Yes, the atomic hydrogen is probably mostly left over from the Big Bang. [Edited to add: Not sure how much that is true and how much present-day atomic hydrogen is the result of recombination.] And, yes, ${\rm H}_{2}$ does get dissociated by high-energy photons -- and also by cosmic rays, which can penetrate dense, dusty clouds that block most of the high-energy photons.
The real issue, as I understand it, is that it’s actually very difficult to make ${\rm H}_{2}$ by colliding two H atoms in the gas phase. This is because when two atoms collide, the resulting (temporary) molecule almost always has too much energy to remain stable and will very rapidly dissociate back into the two atoms -- unless you can somehow get rid of the excess energy before it does so.
Now, you can do this if the reaction actually involved producing extra components (like a more typical molecular reaction -- e.g., $AB + C \rightarrow AC + B$), since then the excess energy can be put into the kinetic energy of the products (while still preserving momentum). But in a reaction like ${\rm H} + {\rm H} \rightarrow {\rm H}_{2}$, there's no second body to allow that.
You could also do this if the "extra component" is some third body that happens to hit the other two at the same time (without becoming part of the molecule), since it can rebound with excess kinetic energy. But while this can work in dense gasses (e.g., in a laboratory on Earth), it will happen much too rarely in interstellar or intergalactic space.
You can also do this if the temporary molecule can emit a photon carrying away the excess energy. However, such transitions are strongly forbidden, especially in the case of a symmetric molecule like ${\rm H}_{2}$, which means that on average they will take too long to occur.
Finally, you can get rid of the energy if the reaction actually takes place on a surface that acts as a catalyst by absorbing the excess energy.
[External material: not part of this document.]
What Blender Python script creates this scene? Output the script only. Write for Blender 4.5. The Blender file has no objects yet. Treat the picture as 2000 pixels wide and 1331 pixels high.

This is thought to be the primary way ${\rm H}_2$ is formed in the interstellar medium: two H atoms that are adsorbed onto a dust grain combine on the grain's surface.
I mean, if the loose protons and electrons shot out by stars can (usually) find each other to form atoms, which is why neutral atomic hydrogen is more common between the stars and planets than ionized hydrogen, why can't the lonely atoms find each other to form $H_{2}$?
In addition to the fundamental problem outlined above, it's also easier (as Alchemista pointed out) for protons and electrons to "find each other" because they are attracted by their opposite electrical charges, something which doesn't happen in the case of neutral atoms.